By this decision she got a bit to the east of many of her rivals and suffered less from the great calm that caused so many boats to go dead after two days of glorious sailing. Niña had it for about 12 hours, starting Monday evening, but she was dinghy-raced through it, with every zephyr played for what it was worth and constant sail changes to catch what catspaws there were. Drifters, gollies, spinnakers, genoas and other light sails in varying combinations were worked carefully and she never lost way, gradually moving into better air by Tuesday morning, while the bulk of the fleet had to wait until much later Tuesday for it. She saw no other boats after dropping Petrel astern on Monday afternoon until she sighted Stormvogel on approaching North Rock.

Niña‘s gear is as modern as the newest racing machine. Despite the complexity of lines needed to handle a schooner rig, she has remarkably uncluttered decks, and her winches and fittings are right up to date.
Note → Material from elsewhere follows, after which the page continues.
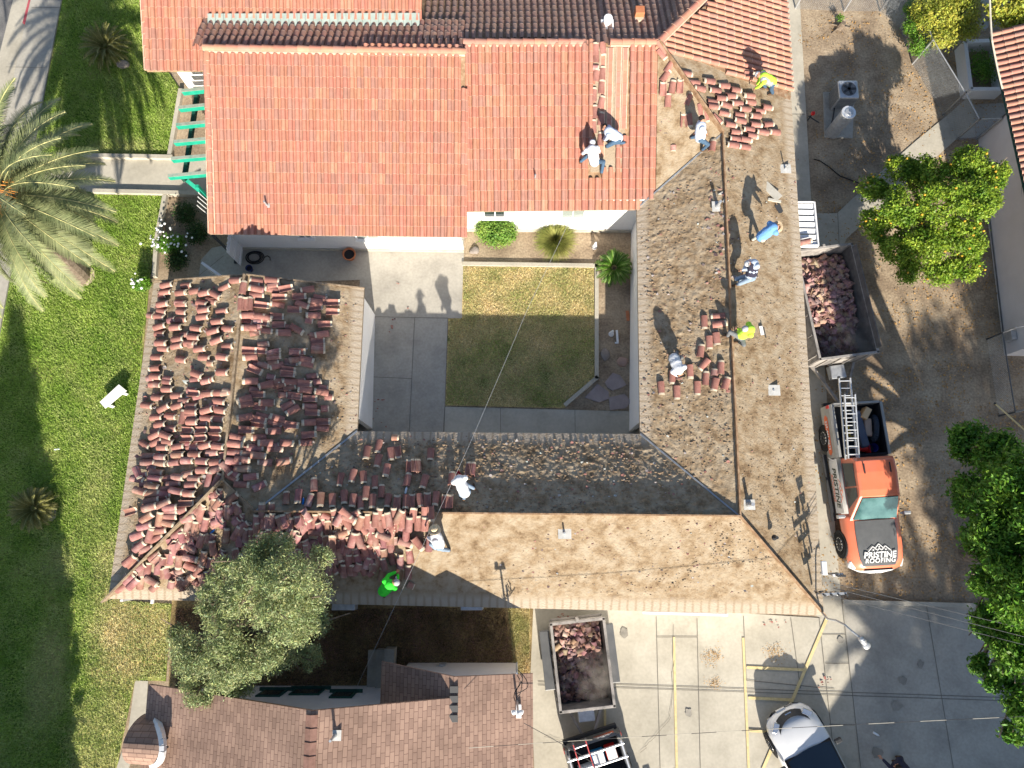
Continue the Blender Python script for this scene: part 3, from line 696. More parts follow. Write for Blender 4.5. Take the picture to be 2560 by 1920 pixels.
# ---------------------------------------------------------------- loose tiles on the roofs
def tile_geo(b, M, m0=0, m1=1, trough=False, L=0.46, W=0.12, col=None):
    """half barrel tile, its pale mortared end at +x"""
    th = 0.016; n = 7
    for (x0, x1, w0, w1, m) in ((-L / 2, L * 0.36, W, W * 0.90, m0), (L * 0.36, L / 2, W * 0.90, W * 0.86, m1)):
        vs = []
        for (x, w) in ((x0, w0), (x1, w1)):
            for k in range(n + 1):
                t = R_(8) + (math.pi - R_(16)) * k / n
                for r in (w, w - th):
                    y, z = r * math.cos(t), r * math.sin(t) * 0.86
                    if trough: z = W * 0.86 - z
                    vs.append(M @ Vector((x, y, z)))
        q = 2 * (n + 1); fs = []
        for k in range(n):
            a, c = 2 * k, 2 * k + 2
            fs += [(a, c, q + c, q + a), (a + 1, q + a + 1, q + c + 1, c + 1)]
            if x0 < -0.1: fs.append((a, a + 1, c + 1, c))
            if x1 > L * .4: fs.append((q + a, q + c, q + c + 1, q + a + 1))
        fs += [(0, q, q + 1, 1), (2 * n, 2 * n + 1, q + 2 * n + 1, q + 2 * n)]
        if trough: fs = [tuple(reversed(f)) for f in fs]
        b.mesh(vs, fs, m, col)
def tile_mesh(trough, L=0.46, W=0.12):
    b = MB(); tile_geo(b, Matrix.Identity(4), trough=trough, L=L, W=W)
    o = b.build('clay_tile', [m_ltile, m_collar]); me = o.data; bpy.data.objects.remove(o); return me
TM = [tile_mesh(False), tile_mesh(False, 0.43, 0.126), tile_mesh(False, 0.47, 0.115)]; TT = [tile_mesh(True), tile_mesh(True, 0.45, 0.124)]
under_mb = MB()
ntile = 0
def tframe(px, py, ang, h):
    a = R_(ang); dx, dy = math.cos(a), -math.sin(a)
    p = RP(px, py, h); q = RP(px + 6 * dx, py + 6 * dy, h); r_ = RP(px - 6 * dx, py - 6 * dy, h)
    x = (q - r_).normalized()
    e = 0.05; base = RP(px, py, 0)
    n = Vector((-(roofz(p.x + e, p.y) - roofz(p.x - e, p.y)) / (2 * e), -(roofz(p.x, p.y + e) - roofz(p.x, p.y - e)) / (2 * e), 1)).normalized()
    y = n.cross(x).normalized(); z = x.cross(y)
    M = Matrix((x, y, z)).transposed().to_4x4(); M.translation = p
    return M
ORD = lambda n: '%d%s' % (n, 'th' if 10 <= n % 100 <= 20 else {1: 'st', 2: 'nd', 3: 'rd'}.get(n % 10, 'th'))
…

There is a clean efficiency about every inch of her, and her hollow mainmast, built with the boat, looks as new as it did in 1928.

Fales, who stands watches and handles the wheel often, has naturally been able to collect a topnotch crew to sail with him, and he gives full credit to them whenever he is congratulated. The watch captains were Peter Comstock and Capt. Arthur Schuman, USN, and Dan Bickford was the navigator. Also in the crew were: Howard L. Payne, John Sinclair, Harold Wilder, William Close, Tony Hogan, Radley H. Daly, Charles L. Stone, Dr. Paul Sheldon and Capt. Trygve Thorsen.

Grand old girl that she is, and as wonderful a chapter in her career as this popular victory was, everyone who races knows that Niña has many more winning races ahead of her.